When Samy Amimour’s older sister last spoke to him in August, it was an everyday conversation.
He told her to send kisses to the family and to his pet cat, whom he had left behind in France. He told her that he had a lot to deal with and that he’d call again soon.
But the next thing Anna Amimour heard of Samy was that he and two other men had stormed the Bataclan concert hall in Paris and shot dead 89 people before he blew himself up with a suicide vest.
“At first, I was shocked. I was screaming in despair and sadness,” she said of the moment she heard of her brother’s involvement in the November 13 attacks. “But when I gathered my thoughts, I thought, ‘This must be wrong; there must be a mistake.’ “
There was no mistake.
Samy Amimour, her 28-year-old brother, had been part of a coordinated terror plot that left 130 people dead and hundreds injured in the worst attack on French soil since World War II.
‘Cheeky little boy’
In her first interview for international media, Anna told CNN of her family’s shock and the guilt that she says “stings us on the inside.”
“We ask ourselves the question every day: What happened, why? He was in the same womb as me. We grew up together, so how did our paths end up so far apart?”
Anna still can’t believe the little brother she remembers could be capable of such horror.
“He was a nice person, a sensitive person, a bit shy but somebody you can rely on. He was generous, someone who loved to laugh and joke, a cheeky little boy,” she said.
That cheeky little boy turned into a mass murderer after traveling to Syria to join ISIS, where he’s thought to have spent the past several years.
When he left, he told his family he was going to the South of France with friends. Little did they know he would never be coming back.
Sitting in the small apartment where she grew up with Samy, their parents and a younger sister, Anna says her brother’s radicalization began on the Internet.
The family had never been strict in their religious practice, but they noticed Samy’s behavior change about four years ago.
“The changes from the way he used to dress, the way he used to listen to music, the way he used to go out, the way he used to express himself — to laugh and to think as well — that can’t happen overnight, not by himself,” his sister said.
‘Brainwashed’ by recruiters
Samy had been working as a bus driver in Paris.
Anna recalls proudly that he’d scored the second highest result in the exam for the RATP, the city’s public transport network.
She says Samy was targeted by recruiters in their neighborhood of Drancy, a drab suburb on the outskirts of Paris. Anna believes he was brainwashed.
“They came to talk to him more and more and told him that he should attend the sermon at the mosque more regularly and that he should be devoted to his practice of Islam. Then they led him towards mosques that were more radical,” Anna said.
Samy’s radicalization came to the attention of French security services in 2012, after he attempted to travel to Yemen and was charged for “activities in collaboration with a terrorist enterprise.”
No help
The family says they tried to get help.
“We tried to sound the alarm. We talked to people around us and tried to knock on doors, asking for help,” Anna said.
She declined give details about who the family approached, and she says they didn’t get any help.

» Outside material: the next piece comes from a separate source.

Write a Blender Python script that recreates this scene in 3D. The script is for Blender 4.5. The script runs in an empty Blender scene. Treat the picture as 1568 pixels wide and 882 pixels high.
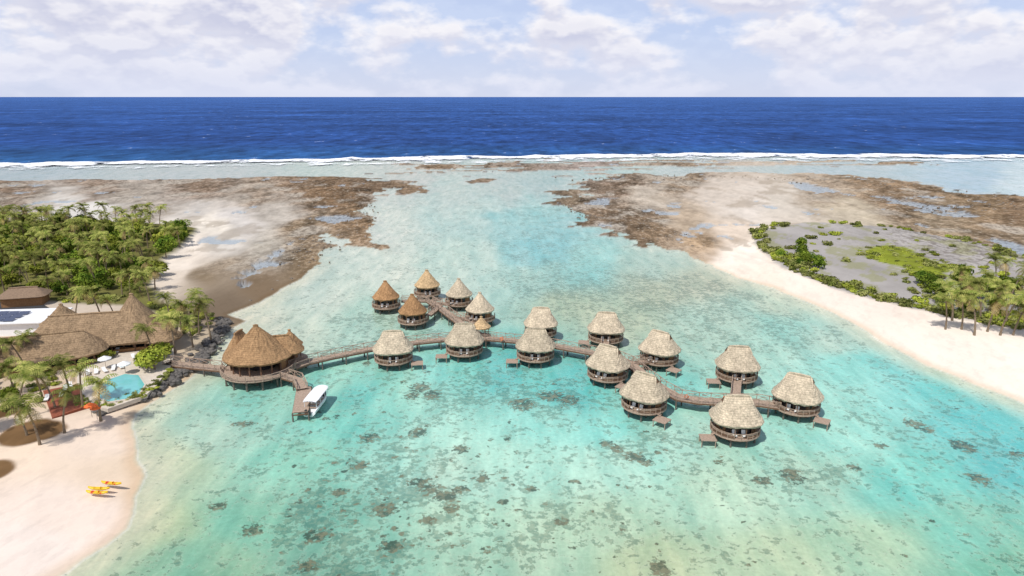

After he was charged in 2012, Samy was placed under judicial supervision, requiring him to check in regularly with authorities.
But he violated the terms of his supervision and then became the subject of an international arrest warrant in 2013. By that point, he was believed to be on his way to Syria.
According to an interview with French newspaper Le Monde, Amimour’s father traveled to ISIS-controlled Syria in June 2014 in an attempt to persuade his son to return.
Anna refused to confirm that the trip took place.
In Le Monde, Samy’s father describes his encounter with his son as cold: He had a “distant sort of smile.” Samy had taken on the nom de guerre Abu Hajia and had married. His father’s mission to bring Samy home to France failed.
A year and a half later, the Amimour family is struggling to come to terms with what Samy became.
“Of course there’s part of us that says maybe it’s our fault, maybe we could have done something different. Maybe, just maybe,” Anna worried.
But she knows her family is far from the only one suffering. She understands that her words won’t help the victims’ relatives: “We understand the pain they feel, and we know nothing will bring their families back, whatever we may say.”